L'arrivo dei nuovi dominatori musulmani aveva riproposto il grave problema della convivenza tra la cultura islamica e quella indiana. Infatti l'islamismo e l'induismo, oltre ad essere rispettivamente l'una la religione degli stranieri invasori e l'altra quella delle popolazioni dominate, erano espressione di due diverse visioni del mondo e restarono pertanto totalmente estranei: li separavano tutte le più importanti regole di vita, dalle tradizioni matrimoniali a quelle alimentari. Persino il modo di onorare i morti era diverso: i musulmani usavano seppellire i propri defunti, gli indù li cremavano.
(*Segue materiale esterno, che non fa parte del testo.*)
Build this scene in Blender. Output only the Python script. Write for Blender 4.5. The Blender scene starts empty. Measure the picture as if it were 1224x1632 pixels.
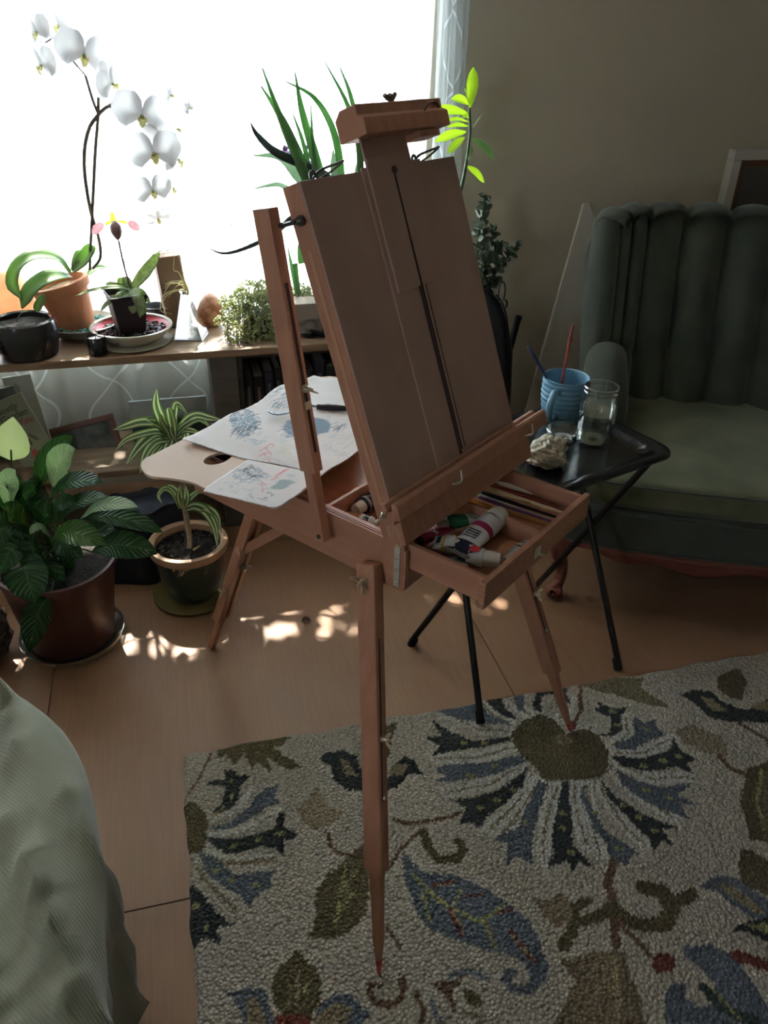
import bpy, bmesh, math, random
import numpy as np
from mathutils import Vector, Matrix
random.seed(7); np.random.seed(7)
C = bpy.context.scene.collection
scn = bpy.context.scene

# ---------------------------------------------------------------- camera, light, exposure
EXPOSURE = 0.55
SKY = 9.0
SUN = 55.0
SUN_AZ, SUN_EL = -4.0, 53.0          # degrees; azimuth measured from the window wall's normal
F = 1252.1; PITCH = 0.55; ROLL = 0.025; H = 1.6073; YAW = 0.265
fw = np.array([0, math.cos(PITCH), -math.sin(PITCH)]); rt = np.array([1., 0, 0]); up = np.cross(rt, fw)
rt, up = rt*math.cos(ROLL)+up*math.sin(ROLL), -rt*math.sin(ROLL)+up*math.cos(ROLL)
RM = np.array([[math.cos(YAW), math.sin(YAW), 0], [-math.sin(YAW), math.cos(YAW), 0], [0, 0, 1]])
fw, rt, up = RM@fw, RM@rt, RM@up
cam = bpy.data.cameras.new('camera'); cam.sensor_fit = 'VERTICAL'; cam.sensor_height = 32; cam.lens = F*32/1632
cam.clip_start = .05
co = bpy.data.objects.new('camera', cam); C.objects.link(co); scn.camera = co
co.matrix_world = Matrix(((rt[0], up[0], -fw[0], 0), (rt[1], up[1], -fw[1], 0), (rt[2], up[2], -fw[2], H), (0, 0, 0, 1)))
scn.view_settings.view_transform = 'Standard'; scn.view_settings.look = 'None'
scn.view_settings.exposure = EXPOSURE; scn.view_settings.gamma = 1; scn.view_settings.use_curve_mapping = False
scn.cycles.max_bounces = 9; scn.cycles.diffuse_bounces = 4; scn.cycles.glossy_bounces = 3; scn.cycles.transparent_max_bounces = 12
scn.cycles.use_adaptive_sampling = True; scn.cycles.adaptive_threshold = .04
scn.cycles.transmission_bounces = 8; scn.cycles.use_denoising = True
scn.cycles.sample_clamp_indirect = 6; scn.cycles.caustics_refractive = False; scn.cycles.caustics_reflective = False
w = bpy.data.worlds.new('sky'); scn.world = w; w.use_nodes = True
w.node_tree.nodes['Background'].inputs[0].default_value = (.83, .92, 1.08, 1)
w.node_tree.nodes['Background'].inputs[1].default_value = SKY
sl = bpy.data.lights.new('sun', 'SUN'); sl.energy = SUN; sl.angle = math.radians(.6); sl.color = (1, .93, .82)
so = bpy.data.objects.new('sun', sl); C.objects.link(so)
_a, _e = math.radians(SUN_AZ), math.radians(SUN_EL)
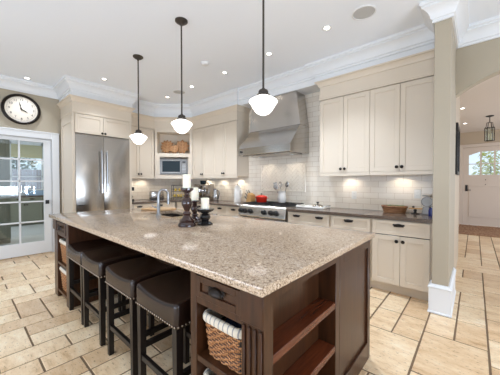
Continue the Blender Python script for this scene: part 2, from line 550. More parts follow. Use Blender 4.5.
# cream frieze + cap on the cabinets
def frieze(name, path, z0, z1, depth_back):
    pr = [(0, z0), (.006, z0), (.006, z0 + .02), (.0, z0 + .026), (0, z1 - .085), (.012, z1 - .08), (.02, z1 - .05), (.045, z1 - .022), (.058, z1 - .018), (.058, z1), (-.018, z1), (-.018, z0)]
    return struct(B().sweep(pr, path).build(name, 'cream_paint', None, 30))
frieze('trim_5', [(-1.752, YW - .001), (-1.752, YU), (PX0 - .001, YU)], 2.525, 2.80, .3)
frieze('trim_6', [(XW + .005, 1.305), (XF, 1.305), (XF, 2.307), (XU, 2.307), (XU, 2.97), (UX, YU), (-3.473, YU), (-3.473, YW - .001)], 2.525, 2.80, .3)
# pier base board
pr = [(0, 0), (.03, 0), (.03, .012), (.022, .02), (.022, .245), (.028, .25), (.03, .262), (.018, .275), (.012, .285), (0, .288)]
struct(B().sweep(pr, [(PX0, YW - .3), (PX0, PY), (PX1, PY), (PX1, YW)]).build('baseboard_pier', 'white_paint', None, 30), 'tall white baseboard wrapped around the wall end')
pr2 = [(0, 0), (.018, 0), (.018, .15), (.008, .17), (0, .17)]
struct(B().sweep(pr2, [(XW, -2.8), (XW, .12)]).build('baseboard_left', 'white_paint', None, 30))
struct(B().sweep(pr2, [(-.60, 5.76), (-.60, 10.45), (-.41, 10.45)]).build('baseboard_hall', 'white_paint', None, 30))

# ------------------------------------------------------------------ french door (left) and the mudroom behind it
b = B().box(XW, XW + .025, 1.165, 1.275, 0, 2.235, .004).box(XW, XW + .025, .145, .255, 0, 2.235, .004).box(XW, XW + .025, .255, 1.165, 2.115, 2.235, .004)
b.box(XW + .0, XW + .034, .14, 1.28, 2.22, 2.24, .003)
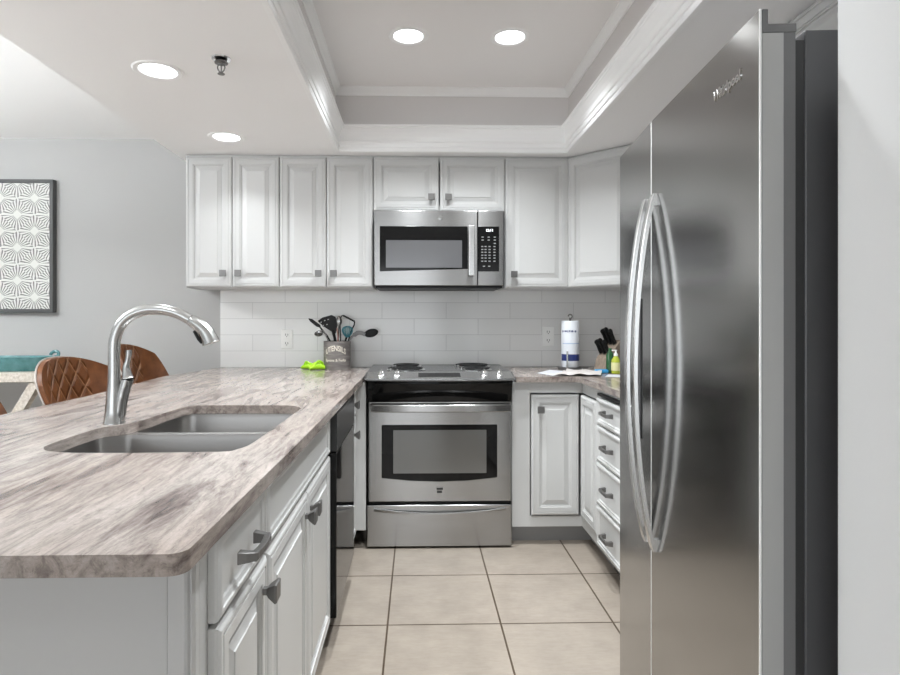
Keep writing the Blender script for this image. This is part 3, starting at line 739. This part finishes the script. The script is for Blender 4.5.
# invented bowl pendant, unseen left of the frame, added to brighten the ceiling
pd = thing('fill_pendant_lamp', 'white bowl pendant lamp added unseen over the dining area to brighten the ceiling', 'lamp', (-3.1, 1.6, 1.70))
bm = B(); lathe(bm, [(.02, -.06), (.16, -.05), (.25, 0), (.30, .06), (.295, .062), (.245, .005), (.155, -.044), (.02, -.054)], 0, 0, 40, True, True); build('shade', bm, M['white'], pd, smooth=True)
bm = B(); lathe(bm, [(.008, -.05), (.008, .68)], 0, 0, 12); build('rod', bm, M['nickel'], pd, smooth=True)
_pl = area('pendant_fill_light', (0, 0, .062), (radians(180), 0, 0), .4, .4, FILL_PENDANT_W, (.91, .96, 1.0)); _pl.parent = pd; _pl['kind'] = 'helper'
# sprinkler
sp_ = thing('fire_sprinkler', 'small metal fire sprinkler head on the flat ceiling', 'sprinkler', (-.722, 2.19, ZK))
bm = B(); lathe(bm, [(.036, 0), (.034, -.004), (.020, -.006), (.018, 0)], 0, 0, 28); build('escutcheon', bm, M['chrome'], sp_, smooth=True)
bm = B(); lathe(bm, [(.010, -.005), (.010, -.012), (.024, -.013), (.024, -.017), (.009, -.019), (.008, -.024)], 0, 0, 20); build('collar', bm, M['pewter'], sp_, smooth=True)
bm = B()
for s in (-1, 1): tube(bm, cap_smooth([(s * .009, 0, -.021), (s * .0135, 0, -.032), (s * .010, 0, -.043), (s * .003, 0, -.050)], 4), .0022, 8)
tube(bm, [(0, 0, -.02), (0, 0, -.050)], .0018, 8); build('frame_arms', bm, M['pewter'], sp_, smooth=True)
bm = B(); lathe(bm, [(.005, -.049), (.006, -.053), (.013, -.055), (.013, -.057), (.002, -.057)], 0, 0, 16); build('deflector', bm, M['pewter'], sp_, smooth=True)

# ------------------------------------------------------------------ outlets
def outlet(label, x, z):
    t = thing('wall_outlet', label, 'outlet', (x, YB - .0085, z), 0, 'outlets in the tiled backsplash')
    build('plate', bxm(-.038, .038, -.006, 0, -.061, .061), M['white'], t, bevel=.003)
    for s in (-1, 1):
        f_ = build('socket', bxm(-.017, .017, -.0085, -.0055, s * .027 - .017, s * .027 + .017), M['white'], t, bevel=.004)
        bm = B(); box(bm, -.009, -.006, -.0092, -.008, s * .027 - .004, s * .027 + .009); box(bm, .006, .009, -.0092, -.008, s * .027 - .004, s * .027 + .008); box(bm, -.0025, .0025, -.0092, -.008, s * .027 - .012, s * .027 - .007)
        build('slots', bm, M['slot'], f_)
outlet('white double outlet in the tile left of the utensil crock', -.833, 1.094)
outlet('white double outlet in the tile left of the paper towels', .844, 1.112)

# ------------------------------------------------------------------ utensil crock and utensils
CKX, CKY = -.496, 3.665
ck = thing('utensil_crock', 'round weathered grey wooden crock lettered for utensils', 'crock', (CKX, CKY, .914))
bm = B(); lathe(bm, [(.080, 0), (.081, .003), (.083, .17), (.083, .173), (.077, .173), (.075, .012)], 0, 0, 40, True, True); build('pot', bm, M['crock'], ck, smooth=True)
def wrap(bm, R, zc):
    for v in bm.verts:
        x, y, z = v.co; a = x / R; r = R + z
        v.co = (r * sin(a), -r * cos(a), zc + y)
    return bm
bm = text_bm('UTENSILS', .046, .001, .0012)
for v_ in bm.verts: v_.co.y += -2.6 * v_.co.x ** 2 + .004; v_.co.x *= .68
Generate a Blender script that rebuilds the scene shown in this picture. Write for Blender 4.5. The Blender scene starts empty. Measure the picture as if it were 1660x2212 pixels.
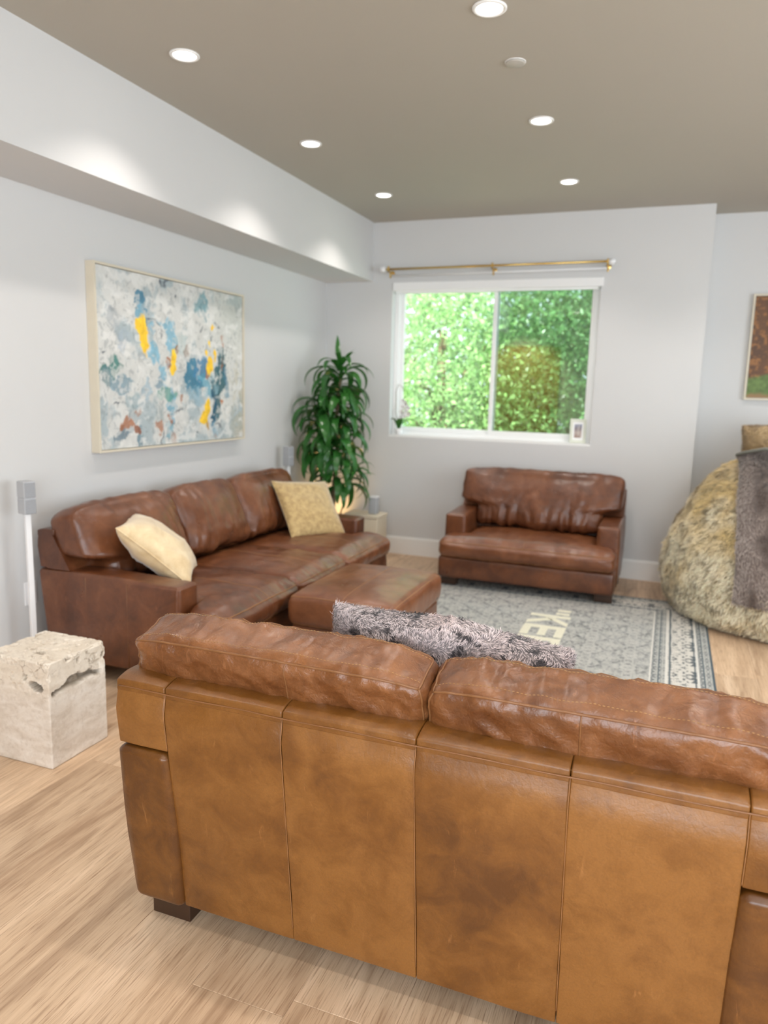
import bpy, bmesh, math, random
import numpy as np
from mathutils import Matrix, Vector

random.seed(7)
RNG = np.random.default_rng(7)
scene = bpy.context.scene
C = scene.collection

# ------------------------------------------------------------------ camera
cam_data = bpy.data.cameras.new('camera')
cam = bpy.data.objects.new('camera', cam_data)
C.objects.link(cam)
cam_data.sensor_fit = 'VERTICAL'
cam_data.sensor_height = 36.0
cam_data.sensor_width = 27.0
cam_data.lens = 36.0 * 1607.96 / 2212.0
CAM = Vector((2.84169, -5.95826, 1.41039))
R_ = [(0.9331, 0.3591, 0.0263), (-0.0829, 0.1435, 0.9862), (-0.3505, 0.9222, -0.1639)]
yaw, pit, rol = 0.363255743, -0.164609217, 0.0266340637
cy_, sy_, cp_, sp_ = math.cos(yaw), math.sin(yaw), math.cos(pit), math.sin(pit)
fw = Vector((-sy_ * cp_, cy_ * cp_, sp_)); rt = Vector((cy_, sy_, 0)); up = rt.cross(fw)
r2 = math.cos(rol) * rt + math.sin(rol) * up
u2 = -math.sin(rol) * rt + math.cos(rol) * up
m = Matrix((r2, u2, -fw)).transposed().to_4x4()
m.translation = CAM
cam.matrix_world = m
cam_data.dof.use_dof = True
cam_data.dof.focus_distance = 1.8
cam_data.dof.aperture_fstop = 2.8
cam_data.clip_start = 0.02
scene.camera = cam

# ------------------------------------------------------------------ world, lights, exposure
scene.view_settings.view_transform = 'Standard'
scene.view_settings.look = 'None'
scene.view_settings.gamma = 1.0
scene.view_settings.use_curve_mapping = False
scene.view_settings.exposure = -0.3
scene.cycles.use_denoising = True
scene.cycles.max_bounces = 8
scene.cycles.diffuse_bounces = 5
scene.cycles.glossy_bounces = 4
scene.cycles.transparent_max_bounces = 12
scene.cycles.sample_clamp_indirect = 6.0
scene.cycles.caustics_reflective = False
scene.cycles.caustics_refractive = False

world = bpy.data.worlds.new('world')
scene.world = world
world.use_nodes = True
wn = world.node_tree.nodes
wn['Background'].inputs[0].default_value = (0.80, 0.93, 1.0, 1)
wn['Background'].inputs[1].default_value = 3.2

def add_light(name, typ, loc, energy, color, rot=None, **kw):
    d = bpy.data.lights.new(name, typ)
    d.energy = energy
    d.color = color
    for k, v in kw.items():
        setattr(d, k, v)
    o = bpy.data.objects.new(name, d)
    C.objects.link(o)
    o.location = loc
    if rot: o.rotation_euler = rot
    return o

SUN = add_light('sun', 'SUN', (0, 0, 10), 7.0, (1.0, 0.97, 0.88), (math.radians(38), 0, math.radians(-28)), angle=0.02)
SUN.data.energy = 17.0
# daylight arriving through the glass doors of the rear wall and the right wall
add_light('daylight_rear_window', 'AREA', (3.6, -7.92, 1.45), 160.0, (0.84, 0.92, 1.0),
          (math.radians(90), 0, 0), shape='RECTANGLE', size=3.2, size_y=2.1)
add_light('daylight_right_window', 'AREA', (5.92, -3.4, 1.5), 95.0, (0.88, 0.94, 1.0),
          (math.radians(90), 0, math.radians(90)), shape='RECTANGLE', size=3.4, size_y=2.0)
CAN_POWER = 44.0
CAN_COLOR = (1.0, 0.92, 0.85)

# ------------------------------------------------------------------ helpers
def tag(o, label=None, cat=None, group=None, kind=None):
    if label: o['label'] = label
    if cat: o['category'] = cat
    if group: o['group'] = group
    if kind: o['kind'] = kind
    return o

def thing(name, loc, label, cat, group=None, rotz=0.0):
    o = bpy.data.objects.new(name, None)
    o.empty_display_size = 0.1
    C.objects.link(o)
    o.location = loc
    o.rotation_euler = (0, 0, rotz)
    return tag(o, label, cat, group)

def mesh_obj(name, V, F, mat, parent=None, smooth=True, world_to=None, colors=None, tone=None):
    me = bpy.data.meshes.new(name)
    V = np.asarray(V, dtype=float)
    if world_to is not None:
        V = V - np.array(world_to)
    if isinstance(F, np.ndarray):
        F = F.tolist()
    me.from_pydata(V.tolist(), [], F)
    if smooth:
        me.polygons.foreach_set('use_smooth', [True] * len(me.polygons))
    if colors is not None:
        a = me.color_attributes.new('Col', 'FLOAT_COLOR', 'POINT')
        c4 = np.ones((len(V), 4)); c4[:, :3] = colors
        a.data.foreach_set('color', c4.ravel())
    if mat: me.materials.append(mat)
    me.update()
    o = bpy.data.objects.new(name, me)
    C.objects.link(o)
    if parent: o.parent = parent
    if tone is not None: o['tone'] = float(tone)
    return o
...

Inoltre, il concetto islamico di proselitismo risultava incomprensibile agli indù per i quali si apparteneva ad una religione per nascita e non per elezione. D'altra parte i musulmani - tutti eguali al cospetto del loro Dio - inorridivano di fronte al sistema indù delle caste che determinava, una volta per sempre, l'intero destino sociale ed economico degli individui che ne facevano parte. Queste differenze vennero a volte aggravate dagli stessi imperatori moghul, che contribuirono con la loro politica intollerante a fomentare le discordie e l'odio di religione.
I difficili rapporti tra le due culture furono parzialmente sanati durante il regno di
Akbar (1556-1605), uno tra i più grandi imperatori moghul. Coinvolgendo direttamente l'aristocrazia indù nell'amministrazione e nella vita politica dello Stato, Akbar riuscì a limitarne le tendenze autonomistiche e a consolidare il potere centrale. Vennero varate una serie di oculate riforme - tra cui l'eliminazione della tassa (gizja) imposta ai sudditi non musulmani - che attenuarono notevolmente la discriminazione nei confronti degli indù.
Tale politica venne in parte rispettata dai successori di Akbar, che riuscirono in questo modo a confermare e consolidare le conquiste dell'Impero. Questo difficile processo di pacificazione interna venne però bruscamente interrotto dalla politica intollerante dell'ultimo grande imperatore moghul:
Aurangzeb (1658-1707). Questi, osservante fino al fanatismo, revocò tutte le leggi fin allora emanate in favore degli indù. La reazione fu immediata: i fedeli rajput (popolazioni dell'India nordoccidentale) si sentirono traditi e negarono il loro appoggio ai moghul, mentre i sikh, una setta guerriera di nuova formazione, si ribellarono. I successori di Aurangzeb non riuscirono a opporsi al crescente potere dei Sultanati indù (i maratti) che uno dopo l'altro, approfittando della debolezza del potere centrale, si dichiararono autonomi contribuendo alla disgregazione dell'Impero. I nuovi Stati regionali indù, sorti in seguito alla decadenza dello Stato musulmano, non seppero però darsi una dimensione unitaria e le loro continue ostilità avrebbero consentito agli inglesi di conquistare l'India tra il XVIII e il XIX secolo.